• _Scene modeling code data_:
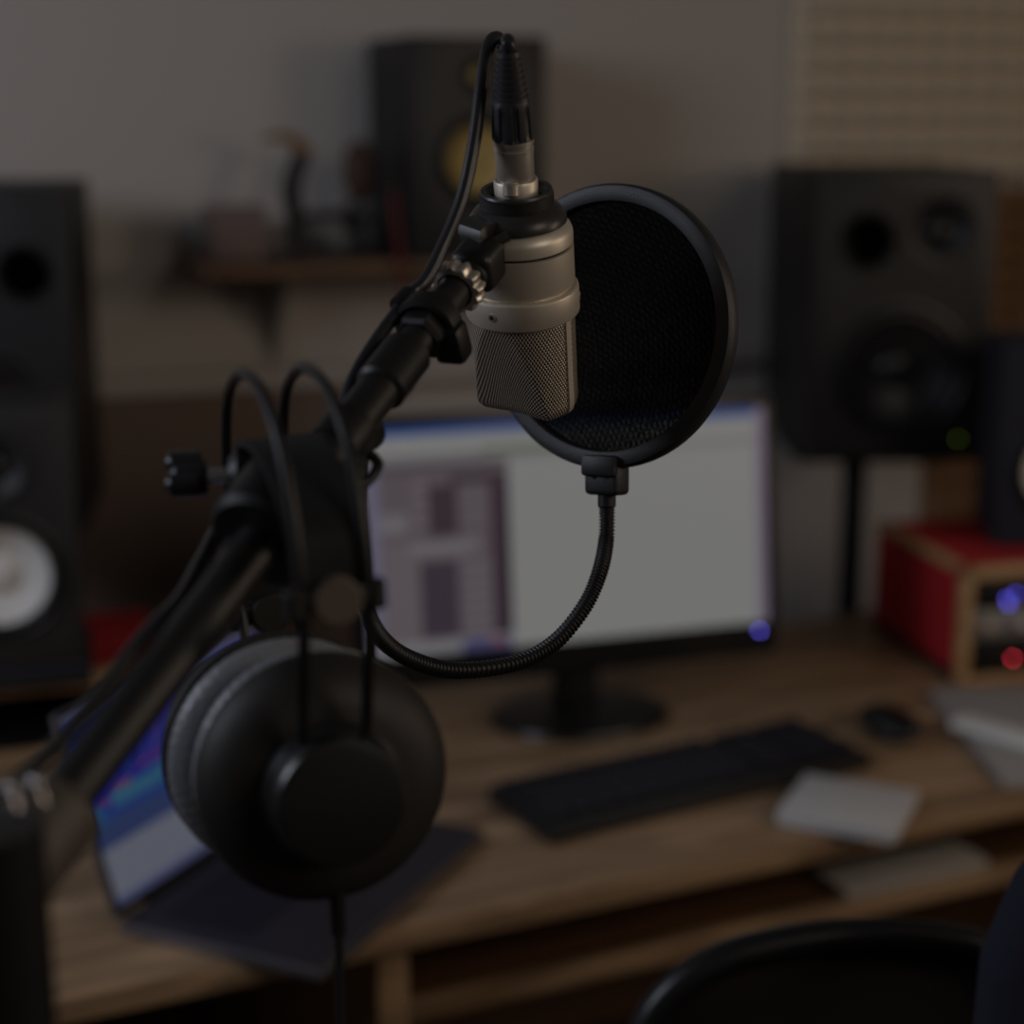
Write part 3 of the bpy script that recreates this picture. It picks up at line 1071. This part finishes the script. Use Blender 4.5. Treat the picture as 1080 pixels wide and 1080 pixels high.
# ------------------------------------------------------------------ headphones
sBoom = min((abs((lambda q: 540 + F_PX * (q - CAM).dot(cR) / (q - CAM).dot(cF))(B(BL * k / 400)) - 300), k) for k in range(400))[1]
hb = B(BL * sBoom / 400)
HX = math.atan2(.34, .94)
slope = math.atan2(bdir.z, math.hypot(bdir.x, bdir.y))
def pxy(q):
    z = (q - CAM).dot(cF)
    return 540 + F_PX * (q - CAM).dot(cR) / z, 540 - F_PX * (q - CAM).dot(cU) / z


hh = min((abs(pxy(hb + Vector((0, 0, k / 2000)))[1] - 394), k / 2000) for k in range(30, 200))[1]
HT = hb + Vector((0, 0, hh))
SLV = .0255
STZ = -(hh - SLV / math.cos(slope) - .0022)
MB().cyl(loc(B(BL * sBoom / 400 - .022)), loc(B(BL * sBoom / 400 + .022)), SLV, 32, bev=.003).build('sleeve', M_rubber, stand)
print('HP', hh, STZ, pxy(HT), slope)
HM = Matrix.Translation(HT) @ Matrix.Rotation(HX, 4, 'Z') @ Matrix.Rotation(R(-2.5), 4, 'Y')
hp = thing('headphones', 'black studio headphones hanging by their strap over the boom', 'headphones', M=HM)
CUPZ, XO = -.176, -.003
wire = [(-.050, -.160), (-.062, -.128), (-.073, -.09), (-.072, -.055), (-.057, -.022), (-.030, -.005), (0, 0), (.030, -.005), (.057, -.022), (.072, -.055), (.073, -.09), (.062, -.128), (.050, -.160)]
for x in (-.0134, .0134):
    MB().tube([(x, y, z) for y, z in wire], 0.0026, n=12, sub=8).build('headband_wire', M_tube, hp)
# strap between the sliders, lying on the boom
stp = [(-.0715, -.079), (-.068, -.056), (-.052, STZ - .013), (-.026, STZ - .0025), (0, STZ), (.026, STZ - .004), (.050, STZ - .02), (.064, -.080), (.0655, -.118)]
MB().tube([(0, y, z) for y, z in stp], 0, sub=8, flat=((1, 0, 0), .032, .003)).build('strap', M_dark, hp)
for (y, z, r, sg, m) in [(-.0740, -.080, .0100, -1, M_bronze), (.0655, -.124, .0095, 1, M_shell)]:
    mb = MB()
    mb.box((.039, .006, .010), (0, y, z), bev=.002)
    for x in (-.0165, .0165):
        mb.cyl((x, y, z - .006), (x, y, z + .006), .0045, 14, bev=.001)
    sl = mb.build('slider', M_shell, hp)
    MB().cyl((0, y + .002, z), (0, y - .0055, z), r, 36, bev=.001).build('slider_badge', m, sl)
A = Matrix.Rotation(PI / 2, 4, 'X')                                     # z -> -y : near side


def cup(near):
    sg = 1 if near else -1
    Mc = Matrix.Translation((.001 if near else -.0065, 0, CUPZ)) @ Matrix.Rotation(R(-2 if near else 0), 4, 'Z') @ Matrix.Rotation(R(-5), 4, 'X') @ (
        A if near else Matrix.Rotation(-PI / 2, 4, 'X')) @ Matrix.Diagonal((.965, .965, 1.0, 1)) @ Matrix.Translation((0, 0, .004))
    prof = [(.0, .019), (.050, .019), (.0560, .0195), (.0575, .0215), (.0572, .0245), (.0555, .029), (.051, .035), (.044, .040), (.036, .0425), (.0, .0425)]
    sh_ = MB().lathe(prof, 96, Mc).build('ear_shell', M_shell, hp)

    def wrinkle(a, i, r):
        return r + (.0002 * math.sin(a * 61) * (.6 + .4 * math.sin(a * 7 + i)) if 1 <= i <= 8 else 0)
    cp = [(.030, .0185)] + [(.0455 + .0112 * math.sin(PI * k / 8) ** .8 * 1.0, .0185 - .0205 * k / 8) for k in range(9)] + [(.040, -.002), (.030, .003), (.030, .0185)]
    MB().lathe(cp, 244, Mc, rad=wrinkle).build('ear_cushion', M_cushion, hp)
    MB().lathe([(.0315, .042), (.0315, .046), (.0300, .0475), (.0292, .0600), (.0275, .0630), (.0240, .0638), (.0, .0638)], 64, Mc).build('cap', M_cap, hp)
    mb = MB()
    for x in (-.0134, .0134):
        mb.box((.009, .010, .022), (x, -sg * .0505, -.160), bev=.002)
    mb.build('yoke_block', M_rubber, hp)
    if near:
        MB().sphere((-.024, -.0385, -.150), .0018).build('rivet', M_bronze, sh_)
    return sh_


cup(True)
cup(False)
cq_ = Vector((.0, -.052, CUPZ - .030))
hi = HM.inverted()
e0 = HM @ Vector((.0, -.040, CUPZ - .046))
MB().cyl((0, -.040, CUPZ - .044), hi @ (e0 + Vector((0, 0, -.02))), .0036, 16).build('cable_boot', M_rubber, hp)
MB().tube([hi @ e0, hi @ (e0 + Vector((0, 0, -.03))), hi @ (e0 + Vector((-.001, .002, -.12))), hi @ (e0 + Vector((-.004, .004, -.3))), hi @ (e0 + Vector((-.01, .01, -.7)))], .0023).build('cable', M_cable, hp)

# ------------------------------------------------------------------ chairs
cc_ = P(905, 982, 1.28)
ch = thing('office_chair', 'black office chair with curved backrest frame at the desk', 'office chair', (cc_.x, cc_.y - .0, 0), R(6))
H = cc_.z
half = [(0, 0), (.05, -.003), (.10, -.014), (.14, -.040), (.163, -.085), (.172, -.15), (.168, -.25), (.150, -.36), (.10, -.42), (0, -.43)]
loop = [(x, z) for x, z in half] + [(-x, z) for x, z in half[-2:0:-1]]
MB().tube([(x, .02 - .12 * (-z) * .25 - .25 * x * x * 4 * .25, H + z - .014) for x, z in loop], .0135, closed=True, sub=5).build('backrest_frame', M_gloss, ch)
mb = MB()
rows_ = 10
ring = spline([Vector((x * .97, 0, H + z * .975 - .018)) for x, z in loop], 5, True)
cv = mb.bm.verts.new((0, .03, H - .22))
vv = [mb.bm.verts.new((v.x, .02 - .03 * (H - v.z) - .25 * v.x * v.x, v.z)) for v in ring]
for k in range(len(vv)):
    mb.bm.faces.new((cv, vv[k], vv[(k + 1) % len(vv)]))
o = mb.build('backrest_mesh', M_cmesh, ch)
md = o.modifiers.new('solid', 'SOLIDIFY')
md.thickness = .004
MB().box((.46, .44, .07), (0, .24, .46), bev=.03, seg=4).build('seat', M_cmesh, ch)
MB().tube([(0, .0, H - .36), (0, -.02, .52), (0, .06, .42), (0, .2, .42)], 0, sub=6, flat=((1, 0, 0), .07, .016)).build('back_bracket', M_gloss, ch)
MB().cyl((0, .24, .10), (0, .24, .43), .026, 24).build('gas_column', M_black, ch)
for k in range(5):
    a = 2 * PI * k / 5 + .3
    e = Vector((.27 * math.cos(a), .24 + .27 * math.sin(a), .075))
    lg = MB().tube([(0, .24, .11), e], .018, sub=1).build('foot', M_black, ch)
    MB().cyl((e.x - .012, e.y, .0285), (e.x + .012, e.y, .0285), .0275, 20, bev=.004).cyl((e.x, e.y, .028), (e.x, e.y, .075), .007, 10).build('caster', M_rubber, lg)

nc = P(1296, 850, 1.10)
c2 = thing('upholstered_chair', 'dark navy upholstered chair at the lower right corner', 'chair', (nc.x, nc.y, 0), PI)
mb = MB()
Hn = nc.z
pf_ = [(0, Hn)] + [(.0, 0)]
sh2 = [(-.15, .40), (-.158, .6), (-.148, Hn - .11), (-.128, Hn - .05), (-.09, Hn - .012), (-.03, Hn), (.03, Hn), (.09, Hn - .012), (.128, Hn - .05), (.148, Hn - .11), (.158, .6), (.15, .40)]
mb.prism(sh2, .05, Matrix(((1, 0, 0, 0), (0, 0, 1, -.025), (0, 1, 0, 0), (0, 0, 0, 1))))
bmesh.ops.bevel(mb.bm, geom=[e for e in mb.bm.edges], offset=.012, segments=3, profile=.5, affect='EDGES')
mb.build('backrest', M_navy, c2)
MB().box((.36, .36, .08), (0, .20, .43), bev=.025, seg=3).build('seat', M_navy, c2)
for (x, y) in ((-.14, .05), (.14, .05), (-.14, .34), (.14, .34)):
    MB().cyl((x, y, 0), (x, y, .40), .014, 16, r2=.018).build('leg', M_black, c2)

# ------------------------------------------------------------------ light
def area(name, loc_, target, size, power, rgb):
    l = bpy.data.lights.new(name, 'AREA')
    l.shape = 'DISK'
    l.size = size
    l.energy = power
    l.color = lin(rgb)[:3]
    o = bpy.data.objects.new(name, l)
    COL.objects.link(o)
    o.location = loc_
    o.rotation_euler = (Vector(target) - Vector(loc_)).to_track_quat('-Z', 'Y').to_euler()
    return o


area('window_light', (-1.55, .8, 2.0), (.2, 2.8, 1.3), .8, 52, (232, 238, 255))
area('lamp_light', (2.1, .9, 1.75), (.0, 2.7, 1.3), .7, 30, (255, 228, 202))
area('fill_light', (1.7, -.6, 2.4), (.0, 1.2, 1.1), 1.0, 42, (255, 240, 224))  # added fill from behind the camera, no lamp known there
w = bpy.data.worlds.new('world')
scene.world = w
w.use_nodes = True
bg = w.node_tree.nodes['Background']
bg.inputs[0].default_value = lin((182, 178, 176))
bg.inputs[1].default_value = .34
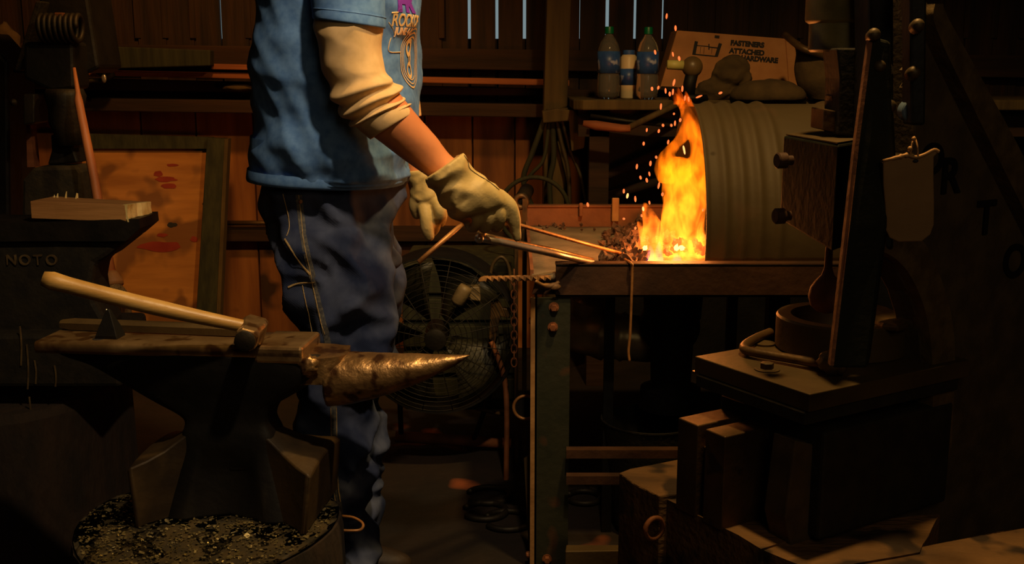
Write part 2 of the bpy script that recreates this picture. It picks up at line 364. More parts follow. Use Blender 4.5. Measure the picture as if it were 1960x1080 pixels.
# ================================================================== LEFT BACKGROUND
# plywood sheet leaning at the wall
e = thing('plywood_sheet', W(300, 620, 4.2), 'orange plywood sheet with red stains leaning below the wall ledge', 'board')
_pa, _pb, _pc = W(160, 262, 4.30), W(404, 275, 4.30), W(140, 702, 4.03); _pn = (_pb - _pa).cross(_pc - _pa)
def ply(x, y): d = ray(x, y); return CAM + d * ((_pa - CAM).dot(_pn) / d.dot(_pn))
bm = B(); prism(bm, [ply(160, 262), ply(404, 275), ply(381, 702), ply(136, 702)], (0, .018, 0)); mk('panel', bm, 'plywood', e)
def blot(bm, cx, cy, rx, ry, seed):
    vs = []
    for k in range(26):
        t = 2 * PI * k / 26; q = 1 + .35 * noise.noise(Vector((math.cos(t) * 1.6, math.sin(t) * 1.6, seed)))
        vs.append(bm.verts.new(ply(cx + rx * q * math.cos(t), cy + ry * q * math.sin(t)) + Vector((0, -.0015, 0))))
    bm.faces.new(vs)
for i, (a, b, c, d) in enumerate([(310, 472, 44, 9), (324, 356, 15, 5), (318, 343, 20, 5), (303, 333, 9, 5), (310, 450, 10, 4), (330, 316, 12, 2.5), (372, 458, 8, 5)]):
    bm = B(); blot(bm, a, b, c, d, i); mk('red_stain', bm, 'stain', e, label='dark red paint stain')
for q in ((329, 430, 9, 5, 9), (394, 390, 7, 3, 11)):
    bm = B(); blot(bm, *q); mk('knot', bm, 'ink', e, label='small dark knot')
bm = B(); prism(bm, [ply(150, 255), ply(410, 262), ply(408, 284), ply(150, 284)], (0, -.02, 0)); mk('top_rail', bm, 'greenblack', e, label='mossy dark top rail')
e2 = thing('dark_board', W(410, 640, 4.1), 'tall narrow blackened board leaning at the right edge of the plywood sheet', 'board')
bm = B(); prism(bm, [ply(404, 262) + Vector((0, -.06, 0)), ply(441, 264) + Vector((0, -.06, 0)), ply(421, 702) + Vector((0, -.06, 0)), ply(377, 702) + Vector((0, -.06, 0))], (0, .04, 0)); mk('plank', bm, 'greenblack', e2, bev=.003)
bm = B(); prism(bm, [ply(438, 264) + Vector((0, -.065, 0)), ply(445, 264) + Vector((0, -.065, 0)), ply(425, 702) + Vector((0, -.065, 0)), ply(418, 702) + Vector((0, -.065, 0))], (0, .045, 0)); mk('edge_strip', bm, 'post', e2)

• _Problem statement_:
Give back exactly the lines from the first line of the data through the line with "return 540 +", pictures excluded.

• _Correct output_:
Write part 3 of the bpy script that recreates this picture. It picks up at line 1071. This part finishes the script. Use Blender 4.5. Treat the picture as 1080 pixels wide and 1080 pixels high.
# ------------------------------------------------------------------ headphones
sBoom = min((abs((lambda q: 540 + F_PX * (q - CAM).dot(cR) / (q - CAM).dot(cF))(B(BL * k / 400)) - 300), k) for k in range(400))[1]
hb = B(BL * sBoom / 400)
HX = math.atan2(.34, .94)
slope = math.atan2(bdir.z, math.hypot(bdir.x, bdir.y))
def pxy(q):
    z = (q - CAM).dot(cF)
    return 540 + F_PX * (q - CAM).dot(cR) / z, 540 - F_PX * (q - CAM).dot(cU) / z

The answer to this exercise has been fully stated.